What really threw me in this oracular statement was the word "such-ness," which I have only come across before in a Buddhist context and is there used in a metaphysical sense to refer to what one can otherwise call "the nature of things as they are" -- the irreducible nature of reality which cannot be changed but only overcome. We live in "Samsara," that is material existence which is characterized by suffering, and the aim of the Buddhist is to rise above it by refusing to let oneself be dominated by it.
How does that apply to lab samples, since what I suppose Judy started out with were slides of cell structures, dyed and magnified for scientific analysis? For an answer, all one can do is look at the ink and pastel drawings on the walls of the Dennis Tourbin Gallery, since the function of the words in an artist's statement is to refer one back to the visual art they attempt to define.
These drawings are all quite large and essentially similar, since cell structures cannot vary dramatically and the colours were originally chosen to throw these cell structures into relief. A less metaphysical term than "such-ness" would be "a given." The given in this case seems to be a bean. Each of these remembered and consequently simplified cell structures, reduced to an abstraction, somewhat resembles a bean. Perhaps when I think of these cell structures as the building blocks of a human being with its potential for physical and emotional expression indicated by such titles as "Seeing Red" and "Repulsion," I might make a childish pun and call that bean "a human bean."
Each human bean or group of human beans is surrounded by a contrasting shadow which conveys in pastel much the same effect as a watercolour wash, throwing it into relief. The word "such-ness" comes back as no more precise word can serve as a technical, scientific definition of what Judy Graham is attempting to convey. It can only be an allusion, bearing the same relation to words as aboriginal smoke signals do the messages they convey.

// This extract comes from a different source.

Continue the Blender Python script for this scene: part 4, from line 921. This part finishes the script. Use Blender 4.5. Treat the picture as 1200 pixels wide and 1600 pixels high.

In the end the words send one back to the pictures, which is what visual art is all about. Its "such-ness" consists of shapes and colours and whatever meaning they convey directly through the eye. In other words, are these drawings worth looking at? And I think I can safely say that they do have that worth to a considerable degree. What is ultimately Buddhist about them is that they can serve as a focal point for meditation. You may ask, for meditation on what? Insofar as meditation implies contemplation of a particular topic and not simply staring into space in order to cultivate detachment, I might say that its object is "the human condition," the state of being a human bean. In other words, I think I have ended up saying exactly the same things as Judy, only at greater length, as I try to explain her few, carefully chosen words to myself.